I defer to the magnificent Fr. Rutler.


FROM THE PASTOR
February 28
, 2010
by Fr. George W. Rutler
In the Transfiguration, Christ showed that everything must center on Him to be of right service to humanity. Moses, representing the law and social order, defers to Him, as does Elijah, representing the intellect and spiritual order. The Church recounts this in Lent, because Jesus revealed His glory in preparation for the Crucifixion.

     Christ’s glory sheds light on His three temptations in the wilderness. Satan tested Him to see if He would succumb to the deceits of secularism (turning stones to bread, as though matter were the only thing that really matters) and power (control of governments in exchange for cooperating with evil) and fantasy (attaining celebrity by flouting the laws of nature).

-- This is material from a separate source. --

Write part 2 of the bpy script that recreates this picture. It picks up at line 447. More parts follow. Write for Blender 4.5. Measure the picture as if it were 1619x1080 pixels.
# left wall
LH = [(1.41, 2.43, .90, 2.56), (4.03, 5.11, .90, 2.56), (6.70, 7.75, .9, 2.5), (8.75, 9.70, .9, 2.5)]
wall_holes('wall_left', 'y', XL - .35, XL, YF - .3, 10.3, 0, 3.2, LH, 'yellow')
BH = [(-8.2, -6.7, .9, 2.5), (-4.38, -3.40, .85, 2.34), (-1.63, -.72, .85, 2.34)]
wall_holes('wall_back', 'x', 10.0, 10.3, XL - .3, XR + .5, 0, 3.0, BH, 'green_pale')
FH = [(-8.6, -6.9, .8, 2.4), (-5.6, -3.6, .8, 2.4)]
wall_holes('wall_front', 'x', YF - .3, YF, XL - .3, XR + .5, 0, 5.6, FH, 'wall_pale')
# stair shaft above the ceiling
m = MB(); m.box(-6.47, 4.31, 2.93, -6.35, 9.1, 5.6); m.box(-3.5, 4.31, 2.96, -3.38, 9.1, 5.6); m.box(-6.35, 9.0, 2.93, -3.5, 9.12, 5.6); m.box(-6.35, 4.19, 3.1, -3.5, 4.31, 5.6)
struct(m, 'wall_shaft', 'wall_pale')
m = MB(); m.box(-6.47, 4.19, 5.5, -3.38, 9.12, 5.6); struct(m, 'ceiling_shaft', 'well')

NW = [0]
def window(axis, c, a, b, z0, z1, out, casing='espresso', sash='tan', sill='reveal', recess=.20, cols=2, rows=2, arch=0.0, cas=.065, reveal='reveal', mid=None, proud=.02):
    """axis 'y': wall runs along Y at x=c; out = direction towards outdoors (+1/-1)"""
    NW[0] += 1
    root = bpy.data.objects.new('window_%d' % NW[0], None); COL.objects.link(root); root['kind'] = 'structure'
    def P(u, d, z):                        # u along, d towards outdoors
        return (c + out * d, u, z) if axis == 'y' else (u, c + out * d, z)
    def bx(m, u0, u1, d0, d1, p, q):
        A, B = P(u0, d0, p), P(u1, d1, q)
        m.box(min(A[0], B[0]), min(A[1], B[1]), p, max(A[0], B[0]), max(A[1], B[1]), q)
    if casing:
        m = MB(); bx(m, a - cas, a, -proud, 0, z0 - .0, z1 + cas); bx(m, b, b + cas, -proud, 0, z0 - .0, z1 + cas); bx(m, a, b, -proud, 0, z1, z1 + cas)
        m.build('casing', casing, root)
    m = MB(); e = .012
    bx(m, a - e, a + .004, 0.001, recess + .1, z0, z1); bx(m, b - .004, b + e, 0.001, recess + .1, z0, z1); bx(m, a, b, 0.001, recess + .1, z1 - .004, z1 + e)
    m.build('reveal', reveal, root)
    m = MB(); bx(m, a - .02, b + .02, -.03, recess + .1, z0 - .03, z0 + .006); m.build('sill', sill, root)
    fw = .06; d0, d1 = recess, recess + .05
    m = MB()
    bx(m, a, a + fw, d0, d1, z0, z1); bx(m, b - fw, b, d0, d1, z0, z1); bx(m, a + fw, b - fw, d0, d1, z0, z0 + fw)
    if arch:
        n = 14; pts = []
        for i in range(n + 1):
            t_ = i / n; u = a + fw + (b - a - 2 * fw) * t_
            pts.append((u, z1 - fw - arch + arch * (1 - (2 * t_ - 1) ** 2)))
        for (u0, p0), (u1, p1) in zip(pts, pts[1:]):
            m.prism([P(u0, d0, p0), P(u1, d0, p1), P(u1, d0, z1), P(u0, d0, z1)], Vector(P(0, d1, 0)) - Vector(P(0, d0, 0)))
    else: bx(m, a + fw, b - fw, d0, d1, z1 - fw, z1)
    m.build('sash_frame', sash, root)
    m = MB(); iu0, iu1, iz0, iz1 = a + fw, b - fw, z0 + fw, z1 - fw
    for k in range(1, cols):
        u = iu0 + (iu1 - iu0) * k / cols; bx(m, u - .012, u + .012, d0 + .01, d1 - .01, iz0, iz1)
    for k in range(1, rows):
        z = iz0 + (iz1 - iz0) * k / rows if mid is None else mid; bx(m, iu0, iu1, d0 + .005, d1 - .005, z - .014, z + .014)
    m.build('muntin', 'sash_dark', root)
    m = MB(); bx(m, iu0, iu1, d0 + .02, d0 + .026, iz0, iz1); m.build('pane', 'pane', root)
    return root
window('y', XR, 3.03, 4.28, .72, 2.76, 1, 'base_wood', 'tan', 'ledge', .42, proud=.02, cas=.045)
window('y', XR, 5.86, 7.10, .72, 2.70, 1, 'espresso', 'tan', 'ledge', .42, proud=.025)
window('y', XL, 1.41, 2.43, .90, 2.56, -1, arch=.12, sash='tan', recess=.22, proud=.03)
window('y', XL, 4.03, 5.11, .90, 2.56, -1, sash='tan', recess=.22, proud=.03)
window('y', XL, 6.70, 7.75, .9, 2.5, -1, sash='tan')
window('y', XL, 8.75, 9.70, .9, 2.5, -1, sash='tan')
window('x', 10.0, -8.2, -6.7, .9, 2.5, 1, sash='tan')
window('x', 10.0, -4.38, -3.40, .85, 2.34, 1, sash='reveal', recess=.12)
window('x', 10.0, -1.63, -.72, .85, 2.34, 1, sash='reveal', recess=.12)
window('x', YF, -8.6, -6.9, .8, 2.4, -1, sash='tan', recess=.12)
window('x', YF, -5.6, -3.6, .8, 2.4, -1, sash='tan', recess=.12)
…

     The Catholic Church is, as Pope John Paul II said, “expert in humanity.” Satan’s chief enemy is the Church, for this is Christ alive in the world. From hard experience the Church knows the temptations of secularism (reducing Christianity to philanthropic humanism), clericalism (bartering supernatural grace for social power) and subjectivism (living in a parallel universe contemptuous of moral reality).

     To succumb to these temptations is to die, both personally and institutionally. The latest figures show that those denominations that surrendered to “the spirit of the age” are vanishing. The liberal Protestant denominations are evaporating. One of their leaders has said that their numbers are dropping because their members are too well educated to have children. It is hardly intelligent to design one’s own demise. Our social fabric will have to adjust to the disappearance of these groups, which for a long while defined the public face of society. At the same time, the Catholic Church continues to grow, and would have done so even more had not many Catholics themselves yielded to the threefold temptations. In the most recently recorded year, 2007 to 2008, the number of Catholics worldwide increased by 19 million people. Priests increased from 405,178 to 409,166. Seminarians increased from 115,919 to 117,024. As in the religious orders, the growth is invariably in those where the Faith is kept.

     In the early nineteenth century, Tocqueville predicted that, one day, the only options in the United States would be Catholicism and unbelief. In the early twentieth century, Chesterton said that “every man would end up either in utter pessimistic skepticism or as a member of the Catholic creed.” In a famous vision, St. John Bosco saw little boats tying up with the Barque of Peter. This September, the Successor of Peter will speak in Westminster Hall on the very spot where St. Thomas More was sentenced to death (and eternal glory) for defending the papacy. This is not a time for self-satisfaction. It is a summons to Lenten penance for our own subtle dalliances with temptations against the Faith, in the hope that we may respond more faithfully to the work of saving souls.



4 comments:

Anonymous said...

How I miss Fr. Rutler!

I know not one priest, be he traditional or otherwise, that speaks like Father. This is what we all need to hear on a weekly basis from our priests instaed of the insipid nonsense about "faith journies" and "social justice". We're being lulled to sleep.

Thank you, Carol, for posting this.

Veronica

Anonymous said...

I should take a remedial course in spelling. Sr. Jean Baptiste would not be pleased with me!

Veronica

Anonymous said...

As a parishoner at Fr. Rutler's parish I know how blessed we are in terms of liturgy, preaching, pastoral work, and generally intellectually and spiritually serious Catholicism. Veronica is absolutely right.

As one who grew up near you, Carol, in the South Shore of Massachusetts I am especially grateful to you for your blog which I have just again re-discovered having lost track of the URL for awhile. Keep the faith,

Tom

TTC said...

Thanks to both of you. Fr. Rutler rocks. (BTW to readers - anyone can sign up for his weekly messages. You'll find the link at his parish website.)

Tom, you're lucky to have landed near such a great shepherd. Thanks for the kind words - - and a big welcome hug back. I foolishly change the url thinking the old links in google wouldn't be phased by the change. Oh well - live and learn. People are slowly making their way back now that google crawl is picking up my links.